The elders donated 75 acres, but on the site identification day, the chief directed that 1,000 acres be set aside.
"Since the year 2007, there has not been a meeting of the elders and the authorities to identify the 1,000 acres for the mission nor the initial 75 acres," reads the petition.
The community alleges that in 2009, the area chief together with church officials brought a surveyor and excised the 1,000 acres, but the demarcation was not done since people were already living there.
But in 2019, the mission constructed a church and in 2021, the Ministry of Lands set up Ngoloki Adjudication Scheme.
The petitioners say the adjudication omitted approximately 1,000 acres for the reason that the land is titled in favour of the Catholic mission.

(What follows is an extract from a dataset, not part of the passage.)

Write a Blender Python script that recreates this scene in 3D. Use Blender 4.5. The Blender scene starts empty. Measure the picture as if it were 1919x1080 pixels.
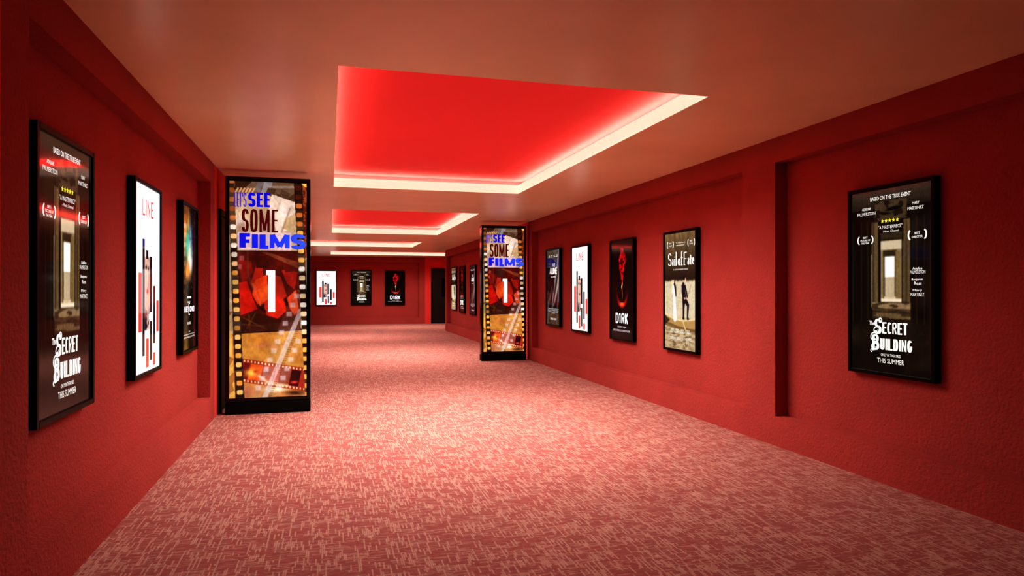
import bpy, bmesh, math, random
import numpy as np
from mathutils import Vector

S = bpy.context.scene
COL = S.collection
rng = np.random.default_rng(7)

# ------------------------------------------------------------------ measures (metres)
CAM_H = 1.38
CEIL = 2.732
XL, XR = -1.198, 3.815
YB = 27.99
ND = 0.125                     # depth of the poster niches
SILL, HEAD = 0.262, 2.513

# ------------------------------------------------------------------ colour helpers
def lin(c):
    c = np.asarray(c, float) / 255.0
    return np.where(c <= 0.04045, c / 12.92, ((c + 0.055) / 1.055) ** 2.4)

def rgba(c):
    l = lin(c)
    return (float(l[0]), float(l[1]), float(l[2]), 1.0)

# ------------------------------------------------------------------ materials
def newmat(name):
    m = bpy.data.materials.new(name); m.use_nodes = True
    nt = m.node_tree
    return m, nt, nt.nodes['Principled BSDF'], nt.links

def nd(nt, t, **kw):
    n = nt.nodes.new(t)
    for k, v in kw.items():
        setattr(n, k, v)
    return n

def mat_wall(name, base, var=0.06, rough=0.78, bump=0.5, spec=0.2):
    m, nt, b, L = newmat(name)
    g = nd(nt, 'ShaderNodeNewGeometry')
    n1 = nd(nt, 'ShaderNodeTexNoise'); n1.inputs['Scale'].default_value = 46; n1.inputs['Detail'].default_value = 3
    n2 = nd(nt, 'ShaderNodeTexNoise'); n2.inputs['Scale'].default_value = 1.3; n2.inputs['Detail'].default_value = 3
    L.new(g.outputs['Position'], n1.inputs['Vector']); L.new(g.outputs['Position'], n2.inputs['Vector'])
    mr = nd(nt, 'ShaderNodeMapRange'); mr.inputs['To Min'].default_value = 1 - var; mr.inputs['To Max'].default_value = 1 + var
    mr.inputs['From Min'].default_value = 0.3; mr.inputs['From Max'].default_value = 0.7
    L.new(n2.outputs['Fac'], mr.inputs['Value'])
    mx = nd(nt, 'ShaderNodeMix', data_type='RGBA', blend_type='MULTIPLY'); mx.inputs[0].default_value = 1
    mx.inputs[6].default_value = (*base, 1)
    L.new(mr.outputs['Result'], mx.inputs[7]); L.new(mx.outputs[2], b.inputs['Base Color'])
    bp = nd(nt, 'ShaderNodeBump'); bp.inputs['Strength'].default_value = bump; bp.inputs['Distance'].default_value = 0.010
    L.new(n1.outputs['Fac'], bp.inputs['Height']); L.new(bp.outputs['Normal'], b.inputs['Normal'])
    b.inputs['Roughness'].default_value = rough
    b.inputs['Specular IOR Level'].default_value = spec
    return m

def mat_plain(name, base, rough=0.5, metal=0.0, spec=0.5, coat=0.0):
    m, nt, b, L = newmat(name)
    n = nd(nt, 'ShaderNodeTexNoise'); n.inputs['Scale'].default_value = 25
    mr = nd(nt, 'ShaderNodeMapRange'); mr.inputs['To Min'].default_value = max(0.02, rough - 0.05); mr.inputs['To Max'].default_value = rough + 0.05
    L.new(n.outputs['Fac'], mr.inputs['Value']); L.new(mr.outputs['Result'], b.inputs['Roughness'])
    b.inputs['Base Color'].default_value = (*base, 1)
    b.inputs['Metallic'].default_value = metal
    b.inputs['Specular IOR Level'].default_value = spec
    b.inputs['Coat Weight'].default_value = coat
    return m

def mat_emit(name, base, col, strength, rough=0.5, sampling='AUTO'):
    m, nt, b, L = newmat(name)
    n = nd(nt, 'ShaderNodeTexNoise'); n.inputs['Scale'].default_value = 2
    mr = nd(nt, 'ShaderNodeMapRange'); mr.inputs['To Min'].default_value = strength * 0.97; mr.inputs['To Max'].default_value = strength * 1.03
    L.new(n.outputs['Fac'], mr.inputs['Value']); L.new(mr.outputs['Result'], b.inputs['Emission Strength'])
    b.inputs['Base Color'].default_value = (*base, 1)
    b.inputs['Emission Color'].default_value = (*col, 1)
    b.inputs['Roughness'].default_value = rough
    m.cycles.emission_sampling = sampling
    return m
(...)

NLC Chairman, Gerishon Otachi, said the commission was undertaking investigations, explaining that the claim was filed in September, 2021.
"The claim is among many others in the country currently undergoing investigations, including independent research on the issues at play and getting pertinent information from government agencies before the parties are called for a hearing," he said.
But Otachi's response irked the legislators. Nominated Senator Mariam Omar wondered that criteria the commission uses since some of the matters have been pending for years.
Otachi said the process involves screening of thousands of documents. "We have also dealt with tens of thousands of documents. We are actively involved in the investigations and inquiry of the land in question," he said.